The primary goal is to take the tiny little Pinocchio sprite and guide him to the exit arrow. The obstacles placed between Pinocchio and the arrow of freedom vary, from terrifying serial-killer-esque hooded monsters who chase Pinocchio at an unnatural speed, to simple spikes. But even the spikes aren't very simple when determining Pinocchio's position in space is very, very difficult.

And then stuff like this happens anyway
The idea of putting an isometric game requiring near-perfect input onto the tiny, 4 color Game Boy borders on sadistic. It's pretty neat tech to be sure, but the actual end result of it, especially with these tiny graphics, is practically unplayable.

But play it I did! Until this nightmare:

I actually said "OH GOD" out loud when I saw this
You may be able to (barely) see that this is a room covered almost entirely in spikes, requiring 5 pixel perfect jumps in a row. And one of them is a diagonal jump, which is just cruel.

So cruel.

After about 25 attempts on this I gave up, I'm sorry to say. This level defeated me.

Then I did some research. Here's where it gets interesting (for nerds (like me)).

Adventures of Pinocchio was a game made by the uninspiringly named Bit Managers. Bit Managers was a Spanish game development company that mostly made games based on European cartoons and comics. Also Smurfs. Lots of Smurfs.

However, Pinocchio never saw the light of day - they shopped it to Infogrames but Infogrames wouldn't release a game that didn't have an existing license on it. Adventures of Pinocchio was later released as an entirely different game, Otto's Ottifanten - Baby Bruno's Nightmare. But it has the same music and many of the same levels. In fact, it almost looks playable.

(If you're interested in more information, I'm paraphrasing a translation of an interview in Spanish, which you can find here.)

This explains the lack of polish on Pinocchio's Pterrifying Padventure - it's essentially a Prototype! The engine is there, it just needs a couple (thousand) revisions to be a good game.

With this in mind, I decided to finish the game (by cheating and getting a password for level 96). I can definitely be a lot more forgiving of a game that was never actually finished.

Looks easy enough
And I actually did it!

Levels 96-99 were not so hard. Level 100 was a waking nightmare.
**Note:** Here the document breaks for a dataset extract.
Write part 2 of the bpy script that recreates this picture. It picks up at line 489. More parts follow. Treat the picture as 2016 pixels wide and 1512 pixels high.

It involved standing on a platform that would follow me only while I was in mid-air, then jumping and moving 1-2 pixels to work through a maze of spikes. If I ever moved 1 pixel farther than I should, I died. If I was 1 pixel short and tried to turn a corner, I died. It was unforgiving and took me a solid 30 minutes of trial and error.

I did it for you. And you know what? You're worth it.


So there you have it! An unreleased game for a Japanese hand-held about an Italian story designed by a Spanish company rejected by a French publisher and now played by an American idiot. Pretty sure this was an international adventure that Bond would be jealous of.